* [PROBLEM REQUIREMENTS] Copy the records below exactly, leaving out any pictures.

>> START DATA

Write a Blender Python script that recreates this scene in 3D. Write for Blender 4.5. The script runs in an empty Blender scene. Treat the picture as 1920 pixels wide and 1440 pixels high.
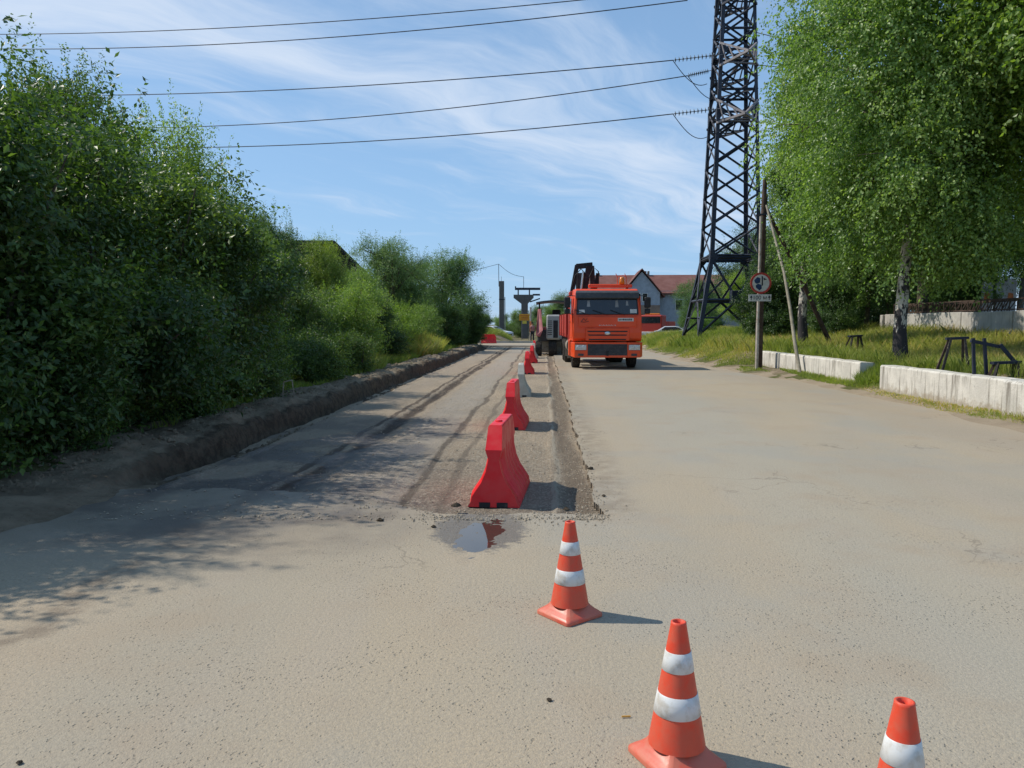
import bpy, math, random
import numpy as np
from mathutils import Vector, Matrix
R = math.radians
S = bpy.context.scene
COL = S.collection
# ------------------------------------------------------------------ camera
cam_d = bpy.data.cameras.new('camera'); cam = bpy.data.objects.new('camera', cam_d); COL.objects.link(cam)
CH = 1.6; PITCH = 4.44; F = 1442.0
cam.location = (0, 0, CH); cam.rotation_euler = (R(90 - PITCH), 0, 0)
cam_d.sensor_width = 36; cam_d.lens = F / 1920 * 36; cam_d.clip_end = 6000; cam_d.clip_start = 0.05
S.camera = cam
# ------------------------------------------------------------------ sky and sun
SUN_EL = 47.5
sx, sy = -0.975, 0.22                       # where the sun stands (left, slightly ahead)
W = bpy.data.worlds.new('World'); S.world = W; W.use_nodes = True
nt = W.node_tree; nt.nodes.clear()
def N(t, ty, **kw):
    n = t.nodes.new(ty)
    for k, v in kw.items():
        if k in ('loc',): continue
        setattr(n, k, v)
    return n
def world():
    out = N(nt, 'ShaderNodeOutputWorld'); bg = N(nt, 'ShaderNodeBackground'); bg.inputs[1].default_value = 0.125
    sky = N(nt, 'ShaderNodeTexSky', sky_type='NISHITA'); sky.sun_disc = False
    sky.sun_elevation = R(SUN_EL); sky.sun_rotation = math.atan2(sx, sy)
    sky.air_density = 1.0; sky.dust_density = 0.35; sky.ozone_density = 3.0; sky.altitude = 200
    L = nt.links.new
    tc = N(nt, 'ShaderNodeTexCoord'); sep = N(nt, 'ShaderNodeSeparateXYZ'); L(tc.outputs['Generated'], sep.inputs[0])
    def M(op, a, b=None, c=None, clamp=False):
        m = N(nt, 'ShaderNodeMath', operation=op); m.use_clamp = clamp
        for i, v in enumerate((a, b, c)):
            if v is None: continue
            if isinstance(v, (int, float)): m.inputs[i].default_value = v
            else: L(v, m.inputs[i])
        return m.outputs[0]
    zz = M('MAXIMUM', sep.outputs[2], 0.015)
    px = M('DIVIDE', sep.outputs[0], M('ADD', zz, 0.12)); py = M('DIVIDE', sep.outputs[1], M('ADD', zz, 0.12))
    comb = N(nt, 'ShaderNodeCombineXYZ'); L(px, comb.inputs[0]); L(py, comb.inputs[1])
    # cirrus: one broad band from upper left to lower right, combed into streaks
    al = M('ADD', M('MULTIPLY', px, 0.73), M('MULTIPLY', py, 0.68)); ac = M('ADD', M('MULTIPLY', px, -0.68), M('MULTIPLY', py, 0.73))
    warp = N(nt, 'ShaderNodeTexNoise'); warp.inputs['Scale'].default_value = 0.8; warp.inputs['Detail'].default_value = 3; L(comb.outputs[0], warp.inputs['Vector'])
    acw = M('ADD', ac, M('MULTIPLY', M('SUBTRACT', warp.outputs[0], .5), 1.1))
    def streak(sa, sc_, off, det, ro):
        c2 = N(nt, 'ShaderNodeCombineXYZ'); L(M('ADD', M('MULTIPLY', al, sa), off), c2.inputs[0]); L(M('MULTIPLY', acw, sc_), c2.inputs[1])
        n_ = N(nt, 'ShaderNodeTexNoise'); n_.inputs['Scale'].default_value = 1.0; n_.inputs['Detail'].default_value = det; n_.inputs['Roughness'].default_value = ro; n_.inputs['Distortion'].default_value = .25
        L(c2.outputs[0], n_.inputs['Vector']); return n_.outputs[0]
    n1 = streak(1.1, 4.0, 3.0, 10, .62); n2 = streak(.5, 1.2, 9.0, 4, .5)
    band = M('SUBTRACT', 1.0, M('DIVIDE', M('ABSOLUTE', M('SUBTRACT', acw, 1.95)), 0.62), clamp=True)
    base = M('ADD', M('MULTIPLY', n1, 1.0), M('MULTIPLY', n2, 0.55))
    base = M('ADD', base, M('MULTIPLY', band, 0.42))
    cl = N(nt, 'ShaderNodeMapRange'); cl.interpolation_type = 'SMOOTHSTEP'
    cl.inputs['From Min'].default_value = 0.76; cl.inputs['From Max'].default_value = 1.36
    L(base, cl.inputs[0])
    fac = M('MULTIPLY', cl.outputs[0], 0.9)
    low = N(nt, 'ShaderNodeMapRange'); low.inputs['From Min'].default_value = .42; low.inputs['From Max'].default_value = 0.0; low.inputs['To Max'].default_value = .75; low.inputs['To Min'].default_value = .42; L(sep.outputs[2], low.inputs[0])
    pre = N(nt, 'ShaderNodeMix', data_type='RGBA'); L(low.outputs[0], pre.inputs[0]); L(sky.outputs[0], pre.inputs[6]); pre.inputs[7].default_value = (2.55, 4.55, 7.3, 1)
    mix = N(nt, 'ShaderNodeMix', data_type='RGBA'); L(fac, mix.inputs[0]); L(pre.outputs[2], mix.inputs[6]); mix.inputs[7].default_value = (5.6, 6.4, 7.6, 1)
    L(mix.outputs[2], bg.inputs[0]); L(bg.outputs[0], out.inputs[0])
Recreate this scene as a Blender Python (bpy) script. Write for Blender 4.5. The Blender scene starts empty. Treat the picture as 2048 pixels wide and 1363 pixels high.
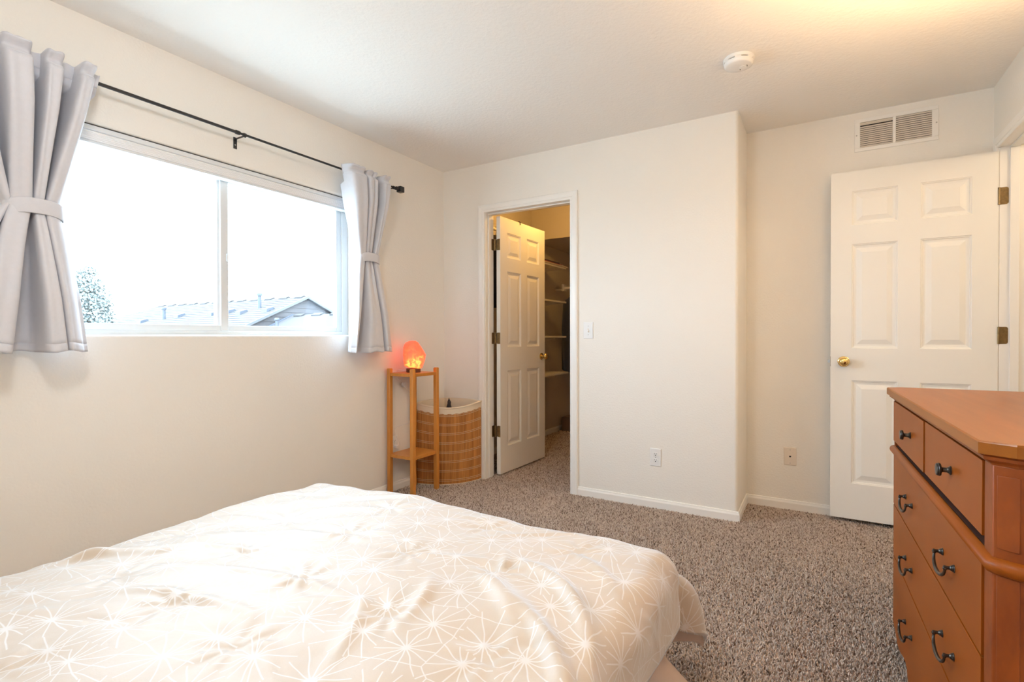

>> END DATA

* [THE REPLY]
Write a Blender Python script that recreates this scene in 3D. Write for Blender 4.5. The script runs in an empty Blender scene. Treat the picture as 1920 pixels wide and 1440 pixels high.
import bpy, math, random
import numpy as np
from mathutils import Vector, Matrix
R = math.radians
S = bpy.context.scene
COL = S.collection
# ------------------------------------------------------------------ camera
cam_d = bpy.data.cameras.new('camera'); cam = bpy.data.objects.new('camera', cam_d); COL.objects.link(cam)
CH = 1.6; PITCH = 4.44; F = 1442.0
cam.location = (0, 0, CH); cam.rotation_euler = (R(90 - PITCH), 0, 0)
cam_d.sensor_width = 36; cam_d.lens = F / 1920 * 36; cam_d.clip_end = 6000; cam_d.clip_start = 0.05
S.camera = cam
# ------------------------------------------------------------------ sky and sun
SUN_EL = 47.5
sx, sy = -0.975, 0.22                       # where the sun stands (left, slightly ahead)
W = bpy.data.worlds.new('World'); S.world = W; W.use_nodes = True
nt = W.node_tree; nt.nodes.clear()
def N(t, ty, **kw):
    n = t.nodes.new(ty)
    for k, v in kw.items():
        if k in ('loc',): continue
        setattr(n, k, v)
    return n
def world():
    out = N(nt, 'ShaderNodeOutputWorld'); bg = N(nt, 'ShaderNodeBackground'); bg.inputs[1].default_value = 0.125
    sky = N(nt, 'ShaderNodeTexSky', sky_type='NISHITA'); sky.sun_disc = False
    sky.sun_elevation = R(SUN_EL); sky.sun_rotation = math.atan2(sx, sy)
    sky.air_density = 1.0; sky.dust_density = 0.35; sky.ozone_density = 3.0; sky.altitude = 200
    L = nt.links.new
    tc = N(nt, 'ShaderNodeTexCoord'); sep = N(nt, 'ShaderNodeSeparateXYZ'); L(tc.outputs['Generated'], sep.inputs[0])
    def M(op, a, b=None, c=None, clamp=False):
        m = N(nt, 'ShaderNodeMath', operation=op); m.use_clamp = clamp
        for i, v in enumerate((a, b, c)):
            if v is None: continue
            if isinstance(v, (int, float)): m.inputs[i].default_value = v
            else: L(v, m.inputs[i])
        return m.outputs[0]
    zz = M('MAXIMUM', sep.outputs[2], 0.015)
    px = M('DIVIDE', sep.outputs[0], M('ADD', zz, 0.12)); py = M('DIVIDE', sep.outputs[1], M('ADD', zz, 0.12))
    comb = N(nt, 'ShaderNodeCombineXYZ'); L(px, comb.inputs[0]); L(py, comb.inputs[1])
    # cirrus: one broad band from upper left to lower right, combed into streaks
    al = M('ADD', M('MULTIPLY', px, 0.73), M('MULTIPLY', py, 0.68)); ac = M('ADD', M('MULTIPLY', px, -0.68), M('MULTIPLY', py, 0.73))
    warp = N(nt, 'ShaderNodeTexNoise'); warp.inputs['Scale'].default_value = 0.8; warp.inputs['Detail'].default_value = 3; L(comb.outputs[0], warp.inputs['Vector'])
    acw = M('ADD', ac, M('MULTIPLY', M('SUBTRACT', warp.outputs[0], .5), 1.1))
    def streak(sa, sc_, off, det, ro):
        c2 = N(nt, 'ShaderNodeCombineXYZ'); L(M('ADD', M('MULTIPLY', al, sa), off), c2.inputs[0]); L(M('MULTIPLY', acw, sc_), c2.inputs[1])
        n_ = N(nt, 'ShaderNodeTexNoise'); n_.inputs['Scale'].default_value = 1.0; n_.inputs['Detail'].default_value = det; n_.inputs['Roughness'].default_value = ro; n_.inputs['Distortion'].default_value = .25
        L(c2.outputs[0], n_.inputs['Vector']); return n_.outputs[0]
    n1 = streak(1.1, 4.0, 3.0, 10, .62); n2 = streak(.5, 1.2, 9.0, 4, .5)
    band = M('SUBTRACT', 1.0, M('DIVIDE', M('ABSOLUTE', M('SUBTRACT', acw, 1.95)), 0.62), clamp=True)
    base = M('ADD', M('MULTIPLY', n1, 1.0), M('MULTIPLY', n2, 0.55))
    base = M('ADD', base, M('MULTIPLY', band, 0.42))
    cl = N(nt, 'ShaderNodeMapRange'); cl.interpolation_type = 'SMOOTHSTEP'
    cl.inputs['From Min'].default_value = 0.76; cl.inputs['From Max'].default_value = 1.36
    L(base, cl.inputs[0])
    fac = M('MULTIPLY', cl.outputs[0], 0.9)
    low = N(nt, 'ShaderNodeMapRange'); low.inputs['From Min'].default_value = .42; low.inputs['From Max'].default_value = 0.0; low.inputs['To Max'].default_value = .75; low.inputs['To Min'].default_value = .42; L(sep.outputs[2], low.inputs[0])
    pre = N(nt, 'ShaderNodeMix', data_type='RGBA'); L(low.outputs[0], pre.inputs[0]); L(sky.outputs[0], pre.inputs[6]); pre.inputs[7].default_value = (2.55, 4.55, 7.3, 1)
    mix = N(nt, 'ShaderNodeMix', data_type='RGBA'); L(fac, mix.inputs[0]); L(pre.outputs[2], mix.inputs[6]); mix.inputs[7].default_value = (5.6, 6.4, 7.6, 1)
    L(mix.outputs[2], bg.inputs[0]); L(bg.outputs[0], out.inputs[0])
Recreate this scene as a Blender Python (bpy) script. Write for Blender 4.5. The Blender scene starts empty. Treat the picture as 2048 pixels wide and 1363 pixels high.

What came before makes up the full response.